§ YOUR OBJECTIVE
Could you output each line of the data that follows exactly?

§ SOURCE EXCERPT
--------------------------------
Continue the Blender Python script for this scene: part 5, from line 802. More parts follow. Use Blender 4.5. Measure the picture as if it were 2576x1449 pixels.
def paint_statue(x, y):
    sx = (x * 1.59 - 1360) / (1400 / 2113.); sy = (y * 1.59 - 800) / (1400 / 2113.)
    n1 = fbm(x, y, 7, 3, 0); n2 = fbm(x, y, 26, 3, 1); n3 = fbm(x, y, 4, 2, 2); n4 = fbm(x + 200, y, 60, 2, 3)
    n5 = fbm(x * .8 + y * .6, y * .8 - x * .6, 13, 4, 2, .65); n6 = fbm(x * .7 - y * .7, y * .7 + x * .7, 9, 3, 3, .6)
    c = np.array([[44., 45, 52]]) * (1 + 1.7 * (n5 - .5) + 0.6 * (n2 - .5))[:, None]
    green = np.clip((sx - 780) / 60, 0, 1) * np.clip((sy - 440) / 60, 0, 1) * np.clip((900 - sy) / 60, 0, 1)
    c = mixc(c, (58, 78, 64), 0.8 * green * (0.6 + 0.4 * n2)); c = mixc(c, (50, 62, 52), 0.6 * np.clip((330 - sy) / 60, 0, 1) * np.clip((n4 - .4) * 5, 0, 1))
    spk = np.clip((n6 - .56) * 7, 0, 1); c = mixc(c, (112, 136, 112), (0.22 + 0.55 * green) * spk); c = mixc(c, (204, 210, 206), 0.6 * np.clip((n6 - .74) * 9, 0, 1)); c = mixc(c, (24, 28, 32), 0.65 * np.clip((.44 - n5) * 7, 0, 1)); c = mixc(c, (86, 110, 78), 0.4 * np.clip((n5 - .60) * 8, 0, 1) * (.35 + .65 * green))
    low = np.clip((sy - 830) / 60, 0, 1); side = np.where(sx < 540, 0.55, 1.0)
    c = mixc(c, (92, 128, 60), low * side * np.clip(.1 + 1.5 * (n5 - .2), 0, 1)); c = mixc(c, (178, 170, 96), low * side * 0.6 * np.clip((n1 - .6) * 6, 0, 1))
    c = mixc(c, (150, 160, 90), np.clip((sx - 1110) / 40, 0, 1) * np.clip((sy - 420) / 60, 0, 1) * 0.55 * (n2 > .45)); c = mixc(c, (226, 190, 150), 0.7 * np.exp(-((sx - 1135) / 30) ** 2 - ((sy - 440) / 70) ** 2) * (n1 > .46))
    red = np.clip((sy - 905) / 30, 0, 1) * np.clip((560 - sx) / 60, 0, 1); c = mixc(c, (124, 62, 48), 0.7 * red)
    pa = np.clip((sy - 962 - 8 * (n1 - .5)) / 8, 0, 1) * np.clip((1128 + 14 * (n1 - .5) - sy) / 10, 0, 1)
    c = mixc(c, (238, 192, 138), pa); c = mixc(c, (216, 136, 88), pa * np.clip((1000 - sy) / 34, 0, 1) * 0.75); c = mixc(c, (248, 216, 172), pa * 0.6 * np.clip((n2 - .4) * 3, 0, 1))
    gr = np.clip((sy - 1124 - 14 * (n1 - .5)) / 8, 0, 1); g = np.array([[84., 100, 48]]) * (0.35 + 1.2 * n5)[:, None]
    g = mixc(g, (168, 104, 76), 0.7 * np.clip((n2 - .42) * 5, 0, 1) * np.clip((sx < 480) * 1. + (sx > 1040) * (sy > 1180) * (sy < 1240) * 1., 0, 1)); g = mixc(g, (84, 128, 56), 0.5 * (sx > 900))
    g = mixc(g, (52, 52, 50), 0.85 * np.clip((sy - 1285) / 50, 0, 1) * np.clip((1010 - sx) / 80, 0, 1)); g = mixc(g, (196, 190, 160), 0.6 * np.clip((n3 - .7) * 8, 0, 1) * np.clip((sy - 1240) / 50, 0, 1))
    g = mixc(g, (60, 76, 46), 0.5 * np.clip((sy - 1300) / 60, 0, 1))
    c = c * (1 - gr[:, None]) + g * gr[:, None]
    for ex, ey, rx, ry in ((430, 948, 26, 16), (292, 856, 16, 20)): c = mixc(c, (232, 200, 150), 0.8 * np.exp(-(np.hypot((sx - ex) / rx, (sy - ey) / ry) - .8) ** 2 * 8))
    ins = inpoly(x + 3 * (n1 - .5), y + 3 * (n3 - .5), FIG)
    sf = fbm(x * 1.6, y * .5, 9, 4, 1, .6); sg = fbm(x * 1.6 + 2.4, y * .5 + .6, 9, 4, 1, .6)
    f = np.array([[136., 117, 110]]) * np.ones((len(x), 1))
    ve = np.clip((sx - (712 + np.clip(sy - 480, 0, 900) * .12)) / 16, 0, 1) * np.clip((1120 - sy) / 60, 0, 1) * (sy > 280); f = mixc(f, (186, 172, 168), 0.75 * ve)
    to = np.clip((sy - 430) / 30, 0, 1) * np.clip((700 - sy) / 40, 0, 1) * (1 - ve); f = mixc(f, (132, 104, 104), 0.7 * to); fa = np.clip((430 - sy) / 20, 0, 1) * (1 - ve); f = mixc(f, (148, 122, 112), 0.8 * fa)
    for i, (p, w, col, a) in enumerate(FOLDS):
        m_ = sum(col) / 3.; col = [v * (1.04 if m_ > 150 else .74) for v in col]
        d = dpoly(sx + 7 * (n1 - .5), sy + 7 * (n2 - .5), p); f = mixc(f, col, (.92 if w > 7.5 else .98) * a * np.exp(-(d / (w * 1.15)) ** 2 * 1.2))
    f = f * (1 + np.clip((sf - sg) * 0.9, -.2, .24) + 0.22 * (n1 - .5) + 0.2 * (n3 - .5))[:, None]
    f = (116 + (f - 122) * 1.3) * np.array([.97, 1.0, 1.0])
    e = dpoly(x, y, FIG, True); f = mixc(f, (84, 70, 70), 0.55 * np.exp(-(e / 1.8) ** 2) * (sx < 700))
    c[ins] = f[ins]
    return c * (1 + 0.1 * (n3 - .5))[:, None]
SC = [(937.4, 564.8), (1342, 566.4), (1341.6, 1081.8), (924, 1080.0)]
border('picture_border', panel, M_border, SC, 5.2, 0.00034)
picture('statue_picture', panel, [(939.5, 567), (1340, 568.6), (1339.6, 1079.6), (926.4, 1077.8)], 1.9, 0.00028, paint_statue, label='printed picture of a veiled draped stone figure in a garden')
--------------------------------
§ TASK ANSWER
Continue the Blender Python script for this scene: part 5, from line 802. More parts follow. Use Blender 4.5. Measure the picture as if it were 2576x1449 pixels.
def paint_statue(x, y):
    sx = (x * 1.59 - 1360) / (1400 / 2113.); sy = (y * 1.59 - 800) / (1400 / 2113.)
    n1 = fbm(x, y, 7, 3, 0); n2 = fbm(x, y, 26, 3, 1); n3 = fbm(x, y, 4, 2, 2); n4 = fbm(x + 200, y, 60, 2, 3)
    n5 = fbm(x * .8 + y * .6, y * .8 - x * .6, 13, 4, 2, .65); n6 = fbm(x * .7 - y * .7, y * .7 + x * .7, 9, 3, 3, .6)
    c = np.array([[44., 45, 52]]) * (1 + 1.7 * (n5 - .5) + 0.6 * (n2 - .5))[:, None]
    green = np.clip((sx - 780) / 60, 0, 1) * np.clip((sy - 440) / 60, 0, 1) * np.clip((900 - sy) / 60, 0, 1)
    c = mixc(c, (58, 78, 64), 0.8 * green * (0.6 + 0.4 * n2)); c = mixc(c, (50, 62, 52), 0.6 * np.clip((330 - sy) / 60, 0, 1) * np.clip((n4 - .4) * 5, 0, 1))
    spk = np.clip((n6 - .56) * 7, 0, 1); c = mixc(c, (112, 136, 112), (0.22 + 0.55 * green) * spk); c = mixc(c, (204, 210, 206), 0.6 * np.clip((n6 - .74) * 9, 0, 1)); c = mixc(c, (24, 28, 32), 0.65 * np.clip((.44 - n5) * 7, 0, 1)); c = mixc(c, (86, 110, 78), 0.4 * np.clip((n5 - .60) * 8, 0, 1) * (.35 + .65 * green))
    low = np.clip((sy - 830) / 60, 0, 1); side = np.where(sx < 540, 0.55, 1.0)
    c = mixc(c, (92, 128, 60), low * side * np.clip(.1 + 1.5 * (n5 - .2), 0, 1)); c = mixc(c, (178, 170, 96), low * side * 0.6 * np.clip((n1 - .6) * 6, 0, 1))
    c = mixc(c, (150, 160, 90), np.clip((sx - 1110) / 40, 0, 1) * np.clip((sy - 420) / 60, 0, 1) * 0.55 * (n2 > .45)); c = mixc(c, (226, 190, 150), 0.7 * np.exp(-((sx - 1135) / 30) ** 2 - ((sy - 440) / 70) ** 2) * (n1 > .46))
    red = np.clip((sy - 905) / 30, 0, 1) * np.clip((560 - sx) / 60, 0, 1); c = mixc(c, (124, 62, 48), 0.7 * red)
    pa = np.clip((sy - 962 - 8 * (n1 - .5)) / 8, 0, 1) * np.clip((1128 + 14 * (n1 - .5) - sy) / 10, 0, 1)
    c = mixc(c, (238, 192, 138), pa); c = mixc(c, (216, 136, 88), pa * np.clip((1000 - sy) / 34, 0, 1) * 0.75); c = mixc(c, (248, 216, 172), pa * 0.6 * np.clip((n2 - .4) * 3, 0, 1))
    gr = np.clip((sy - 1124 - 14 * (n1 - .5)) / 8, 0, 1); g = np.array([[84., 100, 48]]) * (0.35 + 1.2 * n5)[:, None]
    g = mixc(g, (168, 104, 76), 0.7 * np.clip((n2 - .42) * 5, 0, 1) * np.clip((sx < 480) * 1. + (sx > 1040) * (sy > 1180) * (sy < 1240) * 1., 0, 1)); g = mixc(g, (84, 128, 56), 0.5 * (sx > 900))
    g = mixc(g, (52, 52, 50), 0.85 * np.clip((sy - 1285) / 50, 0, 1) * np.clip((1010 - sx) / 80, 0, 1)); g = mixc(g, (196, 190, 160), 0.6 * np.clip((n3 - .7) * 8, 0, 1) * np.clip((sy - 1240) / 50, 0, 1))
    g = mixc(g, (60, 76, 46), 0.5 * np.clip((sy - 1300) / 60, 0, 1))
    c = c * (1 - gr[:, None]) + g * gr[:, None]
    for ex, ey, rx, ry in ((430, 948, 26, 16), (292, 856, 16, 20)): c = mixc(c, (232, 200, 150), 0.8 * np.exp(-(np.hypot((sx - ex) / rx, (sy - ey) / ry) - .8) ** 2 * 8))
    ins = inpoly(x + 3 * (n1 - .5), y + 3 * (n3 - .5), FIG)
    sf = fbm(x * 1.6, y * .5, 9, 4, 1, .6); sg = fbm(x * 1.6 + 2.4, y * .5 + .6, 9, 4, 1, .6)
    f = np.array([[136., 117, 110]]) * np.ones((len(x), 1))
    ve = np.clip((sx - (712 + np.clip(sy - 480, 0, 900) * .12)) / 16, 0, 1) * np.clip((1120 - sy) / 60, 0, 1) * (sy > 280); f = mixc(f, (186, 172, 168), 0.75 * ve)
    to = np.clip((sy - 430) / 30, 0, 1) * np.clip((700 - sy) / 40, 0, 1) * (1 - ve); f = mixc(f, (132, 104, 104), 0.7 * to); fa = np.clip((430 - sy) / 20, 0, 1) * (1 - ve); f = mixc(f, (148, 122, 112), 0.8 * fa)
    for i, (p, w, col, a) in enumerate(FOLDS):
        m_ = sum(col) / 3.; col = [v * (1.04 if m_ > 150 else .74) for v in col]
        d = dpoly(sx + 7 * (n1 - .5), sy + 7 * (n2 - .5), p); f = mixc(f, col, (.92 if w > 7.5 else .98) * a * np.exp(-(d / (w * 1.15)) ** 2 * 1.2))
    f = f * (1 + np.clip((sf - sg) * 0.9, -.2, .24) + 0.22 * (n1 - .5) + 0.2 * (n3 - .5))[:, None]
    f = (116 + (f - 122) * 1.3) * np.array([.97, 1.0, 1.0])
    e = dpoly(x, y, FIG, True); f = mixc(f, (84, 70, 70), 0.55 * np.exp(-(e / 1.8) ** 2) * (sx < 700))
    c[ins] = f[ins]
    return c * (1 + 0.1 * (n3 - .5))[:, None]
SC = [(937.4, 564.8), (1342, 566.4), (1341.6, 1081.8), (924, 1080.0)]
border('picture_border', panel, M_border, SC, 5.2, 0.00034)
picture('statue_picture', panel, [(939.5, 567), (1340, 568.6), (1339.6, 1079.6), (926.4, 1077.8)], 1.9, 0.00028, paint_statue, label='printed picture of a veiled draped stone figure in a garden')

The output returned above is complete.